>> begin SOURCE DATA

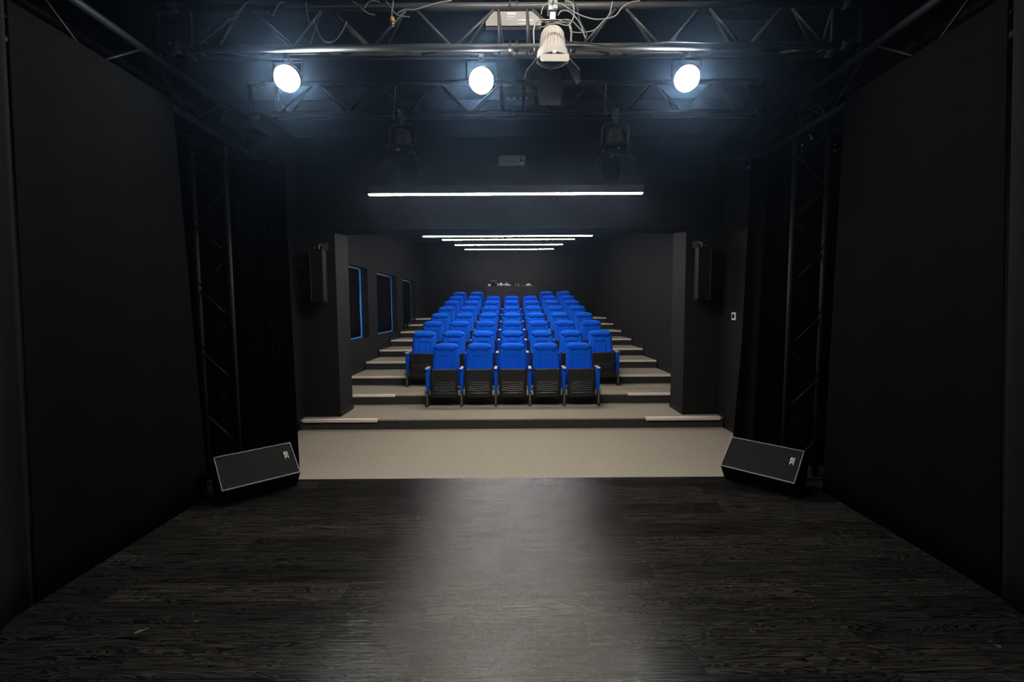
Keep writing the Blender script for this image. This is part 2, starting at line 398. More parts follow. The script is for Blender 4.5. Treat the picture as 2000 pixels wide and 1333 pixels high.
def pan_mesh():
    """underside shell of the folded seat, standing upright and facing the stage"""
    nx, nz = 30, 60; W = .222; z0, z1 = .150, .612; mb = MB(); fr = []; bk = []
    for j in range(nz + 1):
        z = z0 + (z1 - z0) * j / nz
        for i in range(nx + 1):
            x = W * (-1 + 2 * i / nx); ax = abs(x)
            if z < .21: xx = x * (1 - .10 * ((.21 - z) / .06) ** 2)
            else: xx = x
            y = -.215 - .03 * (z - .15) / .45 - .012 * math.cos(math.pi * x / W / 2)
            if ax < .175:
                for zr in (.372, .342, .308, .272):
                    zz = zr - .020 * (1 - (x / .175) ** 2)
                    y += -.012 * math.exp(-((z - zz) / .006) ** 2) + .007 * math.exp(-((z - zz + .013) / .007) ** 2)
                y += -.012 * math.exp(-((z - .215) / .006) ** 2)
                if z > .40: y += .008
            if ax > .19: y += .02 * (ax - .19) / .025
            if z > .602: y += .006
            fr.append((xx, y, z)); bk.append((xx, -.195 - .03 * (z - .15) / .45 + .0, z))
    n = nx + 1; N_ = n * (nz + 1); fs = []
    for j in range(nz):
        for i in range(nx):
            a = j * n + i; fs.append((a, a + 1, a + 1 + n, a + n)); fs.append((N_ + a, N_ + a + n, N_ + a + 1 + n, N_ + a + 1))
    for i in range(nx): fs.append((i, N_ + i, N_ + i + 1, i + 1)); a = nz * n + i; fs.append((a, a + 1, N_ + a + 1, N_ + a))
    for j in range(nz):
        a = j * n; fs.append((a, a + n, N_ + a + n, N_ + a)); a = j * n + nx; fs.append((a, N_ + a, N_ + a + n, a + n))
    return mb.add(fr + bk, fs)

def side_parts(xc, parent):
    # upholstered side panel: narrow box whose front edge slants back to the foot
    pr = [(-.205, .605), (-.165, .235), (.02, .235), (.06, .605)]
    m = MB().prism(pr, 'x', xc - .026, xc + .026); o1 = m.build('side_panel', M['blue'], parent, bevel=.010)
    m = MB().prism([(-.245, .605), (-.247, .618), (-.23, .627), (.02, .627), (.06, .620), (.07, .605)], 'x', xc - .025, xc + .025)
    o2 = m.build('armrest', M['arm'], parent, bevel=.006)
    m = MB().prism([(-.20, .24), (-.215, .03), (-.245, .02), (-.26, 0), (.02, 0), (-.02, .02), (-.06, .06), (-.07, .24)], 'x', xc - .022, xc + .022)
    o3 = m.build('leg', M['seatmetal'], parent, bevel=.004)
    m = MB().box(xc - .009, xc + .009, -.222, -.214, .035, .215)
    o4 = m.build('leg_plate', M['grey'], o3)
    for s in (-1, 1): MB().prism([(-.215, .20), (-.225, .29), (-.205, .29), (-.18, .20)], 'x', xc + s * .036 - .004, xc + s * .036 + .004).build('hinge_bracket', M['grey'], parent)
def make_seat(right_end=False):
    r = empty('theatre_seat')
    backrest_mesh().build('backrest', M['blue'], r, smooth=True)
    m = MB().prism([(.045, .36), (.175, .97), (.195, .965), (.085, .36)], 'x', -.20, .20); m.build('back_shell', M['shell'], r, bevel=.01)
    pan_mesh().build('seat_shell', M['shell'], r, smooth=True)
    m = MB().prism([(-.196, .17), (-.225, .60), (-.15, .605), (-.09, .45), (-.10, .20)], 'x', -.205, .205); m.build('seat_cushion', M['blue'], r, bevel=.02)
    m = MB().box(-.235, .235, -.10, -.05, .25, .29); m.build('cross_bar', M['seatmetal'], r)
    side_parts(-SP / 2, r)
    if right_end: side_parts(SP / 2, r)
    return r
seatA = make_seat(); seatB = make_seat(True); usedA = usedB = False
pos_names = {7: ['leftmost', 'second from left', 'third from left', 'middle', 'third from right', 'second from right', 'rightmost'],
             5: ['leftmost', 'second from left', 'middle', 'second from right', 'rightmost']}
for r in range(8):
    cols = range(-2, 3) if r == 0 else ([-3, -2, 2, 3] if r == 7 else range(-3, 4))
    cols = list(cols)
    for i, c in enumerate(cols):
        end = (c == cols[-1]) or (r == 7 and c == -2)
        if end: s = seatB if not usedB else copy_tree(seatB); usedB = True
        else: s = seatA if not usedA else copy_tree(seatA); usedA = True
        ty, tz = tier(r + 1)
        s.location = (.022 + SP * c, 7.565 - .135 + DY * r, tz)
        if r == 7: wh = {-3: 'leftmost, left of the desk', -2: 'next to the desk on its left', 2: 'next to the desk on its right', 3: 'rightmost, right of the desk'}[c]
        else: wh = pos_names[len(cols)][i]
        rn = 'front row' if r == 0 else ('back row' if r == 7 else '%s row' % ordn[r])
        tag(s, 'blue theatre seat, %s in the %s' % (wh, rn), 'seat', 'blue theatre seats in rows')

# ------------------------------------------------------------------ linear luminaires
LUMS = [(4.918, 1.194), (7.90, 1.212), (10.09, 1.475), (12.37, 1.668), (14.98, 1.875)]
lab = ['long suspended linear light nearest the stage, the largest one, glowing white', 'linear light second from the stage, its bar hiding the one behind', 'linear light just below and behind the second bar, third from the stage',
       'linear light fourth from the stage with a violet tinge', 'farthest and smallest linear light above the last rows']
def luminaire(Y, h, top, label, mat, X=-.048, L=1.45, batten=False):
    t = empty('linear_light', (X, Y, EYE + h))
    MB().box(-L, L, -.034, .034, .004, .082).build('housing', M['housing'], t, bevel=.003)
    if batten: MB().tube((-L + .01, 0, -.013), (L - .01, 0, -.013), .016, 16).build('diffuser', mat, t, smooth=True)
    else: MB().box(-L + .003, L - .003, -.025, .025, -.005, .004).build('diffuser', mat, t, bevel=.003)
    for s in (-1, 1): MB().box(s * L - (.0 if s < 0 else .006), s * L + (.006 if s < 0 else 0), -.034, .034, -.006, .084).build('end_cap', M['housing'], t)
    for s in (-1, 1): MB().tube((s * L * .8, .031, .075), (s * L * .8, .031, top - EYE - h), .0015, 6).build('suspension_wire', M['housing'], t)
    tag(t, label, 'ceiling light', 'suspended linear lights')
    return t
def house_ceil(Y): return EYE + 1.40 + (Y - 7.0) * (.87 / (BACK + .1 - 7.0))
for i, (Y, h) in enumerate(LUMS):
    luminaire(Y, h, CEIL if Y < 6.6 else house_ceil(Y), lab[i], M['opalv'] if i == 3 else (M['opal0'] if i == 0 else M['opal']))
luminaire(2.88, 2.33, CEIL, 'short tube light over the stage in front of the bright truss', M['opals'], .28, .8, True)

# ------------------------------------------------------------------ truss frame
S = .29
def truss_run(name, Y, zb, zt, nodes, label, group, mt, third_dy=.18, third_z=.041):
    t = empty(name, (0, Y, 0)); x0, x1 = -2.46, 2.485; r = .025
    for (dy, z) in ((0, zb), (0, zt), (third_dy, zb + third_z)):
        MB().tube((x0, dy, z), (x1, dy, z), r, 20).build('main_tube', mt, t, smooth=True)
    th = (third_dy, zb + third_z)
    for i in range(len(nodes) - 1):
        (xa, ka), (xb, kb) = nodes[i], nodes[i + 1]
        if ka is None or kb is None: continue
        pz = {'b': zb + .022, 't': zt - .022}
        MB().tube((xa, 0, pz[ka]), (xb, 0, pz[kb]), .0095, 8).build('brace', mt, t, smooth=True)
        if ka != kb:
            # the two other faces: top tube to rear tube, bottom tube to rear tube
            top = (xa, 0, zt - .01) if ka == 't' else (xb, 0, zt - .01); oth = xb if ka == 't' else xa
            MB().tube(top, (oth + .03, th[0] - .01, th[1] + .02), .0085, 8).build('brace', mt, t, smooth=True)
            MB().tube((oth, .01, zb), (top[0], th[0] - .01, th[1]), .0085, 8).build('brace', mt, t, smooth=True)
    for x in (x0, x1, .03):
        for (dy, z) in ((0, zb), (0, zt), th):
            MB().tube((x - .035, dy, z), (x + .035, dy, z), .029, 16).build('coupler', mt, t, smooth=True)
            for q in (-.024, .024): MB().tube((x + q, dy - .028, z + .022), (x + q, dy - .040, z + .030), .005, 8).build('pin', M['bolt'], t)
    return tag(t, label, 'truss', group)
ND = [(-2.343, 'b'), (-2.343, 't'), (None, None), (-2.313, 'b'), (-1.974, 't'), (-1.90, 't'), (-1.640, 'b'), (-1.600, 'b'), (-1.375, 't'), (-1.310, 't'), (-1.063, 'b'), (-1.000, 'b'), (-.757, 't'), (-.690, 't'), (-.440, 'b'), (-.385, 'b'),
      (-.112, 't'), (None, None), (-.078, 't'), (-.078, 'b'), (None, None), (.133, 't'), (.133, 'b'), (None, None), (.171, 't'), (.440, 'b'), (.550, 'b'), (.785, 't'), (.860, 't'), (1.105, 'b'), (1.180, 'b'), (1.400, 't'), (1.475, 't'),
      (1.700, 'b'), (1.790, 'b'), (2.010, 't'), (2.08, 't'), (2.327, 'b'), (None, None), (2.385, 't'), (2.385, 'b')]
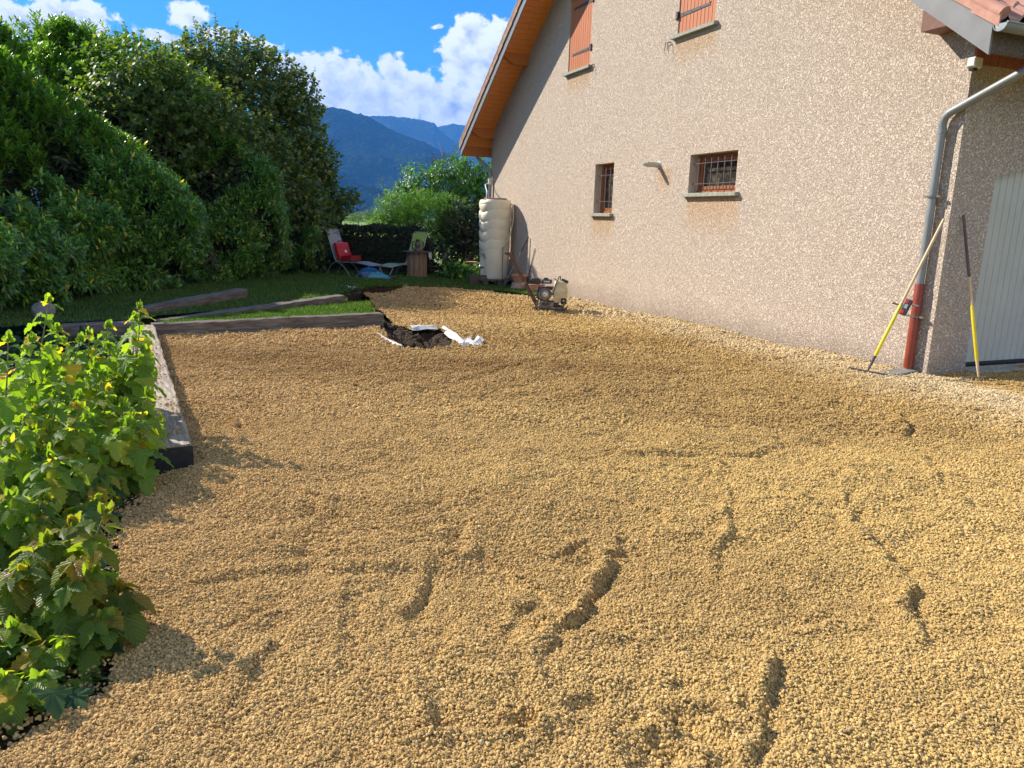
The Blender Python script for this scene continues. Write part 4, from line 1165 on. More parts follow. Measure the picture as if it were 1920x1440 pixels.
def sprays(root, tips, T, mat, size, nl=9, drp=.1):
    """leafy shoots standing out of the crown: each a thin stem with leaves along it"""
    for p, d, L in tips:
        p = Vector(p); d = Vector(d).normalized(); e = p + d * L
        m = MB(); m.tube([p - d * .3, p.lerp(e, .5), e], [.012, .008, .004], 5); sh = m.build('shoot', M_BARK, root, True)
        tt = np.linspace(.05, 1, int(nl * max(1, L / .45)))
        B_ = np.array([p.lerp(e, t) for t in tt]); ph = np.arange(len(tt)) * 2.4 + p.x * 3
        x = d.cross(Vector((.3, .2, 1)) if abs(d.z) < .95 else Vector((1, 0, 0))).normalized(); y = d.cross(x)
        D = np.array([d * .45 + (x * math.cos(q) + y * math.sin(q)) * .9 for q in ph]); D[:, 2] -= drp
        leaf_obj('leaves', mat, [leaves_arrays(T, B_, D, np.tile(np.array(d) + np.array([0, 0, .5]), (len(tt), 1)), size * rng.uniform(.6, 1.1, len(tt)) * (1 - .35 * tt))], sh)

# hazel rising behind the laurels (its tip near the middle of the hedge top)
c1 = rp(255, 95, 17.6)
cz = c1.z
h1 = tree('hazel_tree', 'hazel bush with pale round leaves poking up behind the laurel hedge', 'tree', (c1.x, 17.8, .1), cz - .1,
     [((c1.x, 17.6, cz - .75), (1.3, 1.1, 1.0)), ((c1.x + .6, 17.7, cz - .9), (.9, .9, .8)), ((c1.x - .2, 17.9, cz - 1.9), (1.5, 1.4, 1.6))], 1700, T_ROUND, HAZEL, 6, .125, 41, stems=7, spread=1.0)
sprays(h1, [((c1.x + dx, 17.6 + dy, cz - .25 + dz), (rng.normal(0, .25) + dx * .3, .1, 1), L) for dx, dy, dz, L in ((-.05, 0, .25, .6), (.5, .1, .1, .55), (-.5, .1, 0, .5), (.85, 0, -.2, .5), (.2, -.2, .15, .5), (-.25, 0, .2, .45))], T_ROUND, HAZEL, .125, 10)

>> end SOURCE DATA

STATED GOAL
Repeat exactly the lines above from the line that contains "The Blender Python" through the end. Include both of these ends; leave out everything else.

THE REPLY
The Blender Python script for this scene continues. Write part 4, from line 1165 on. More parts follow. Measure the picture as if it were 1920x1440 pixels.
def sprays(root, tips, T, mat, size, nl=9, drp=.1):
    """leafy shoots standing out of the crown: each a thin stem with leaves along it"""
    for p, d, L in tips:
        p = Vector(p); d = Vector(d).normalized(); e = p + d * L
        m = MB(); m.tube([p - d * .3, p.lerp(e, .5), e], [.012, .008, .004], 5); sh = m.build('shoot', M_BARK, root, True)
        tt = np.linspace(.05, 1, int(nl * max(1, L / .45)))
        B_ = np.array([p.lerp(e, t) for t in tt]); ph = np.arange(len(tt)) * 2.4 + p.x * 3
        x = d.cross(Vector((.3, .2, 1)) if abs(d.z) < .95 else Vector((1, 0, 0))).normalized(); y = d.cross(x)
        D = np.array([d * .45 + (x * math.cos(q) + y * math.sin(q)) * .9 for q in ph]); D[:, 2] -= drp
        leaf_obj('leaves', mat, [leaves_arrays(T, B_, D, np.tile(np.array(d) + np.array([0, 0, .5]), (len(tt), 1)), size * rng.uniform(.6, 1.1, len(tt)) * (1 - .35 * tt))], sh)

# hazel rising behind the laurels (its tip near the middle of the hedge top)
c1 = rp(255, 95, 17.6)
cz = c1.z
h1 = tree('hazel_tree', 'hazel bush with pale round leaves poking up behind the laurel hedge', 'tree', (c1.x, 17.8, .1), cz - .1,
     [((c1.x, 17.6, cz - .75), (1.3, 1.1, 1.0)), ((c1.x + .6, 17.7, cz - .9), (.9, .9, .8)), ((c1.x - .2, 17.9, cz - 1.9), (1.5, 1.4, 1.6))], 1700, T_ROUND, HAZEL, 6, .125, 41, stems=7, spread=1.0)
sprays(h1, [((c1.x + dx, 17.6 + dy, cz - .25 + dz), (rng.normal(0, .25) + dx * .3, .1, 1), L) for dx, dy, dz, L in ((-.05, 0, .25, .6), (.5, .1, .1, .55), (-.5, .1, 0, .5), (.85, 0, -.2, .5), (.2, -.2, .15, .5), (-.25, 0, .2, .45))], T_ROUND, HAZEL, .125, 10)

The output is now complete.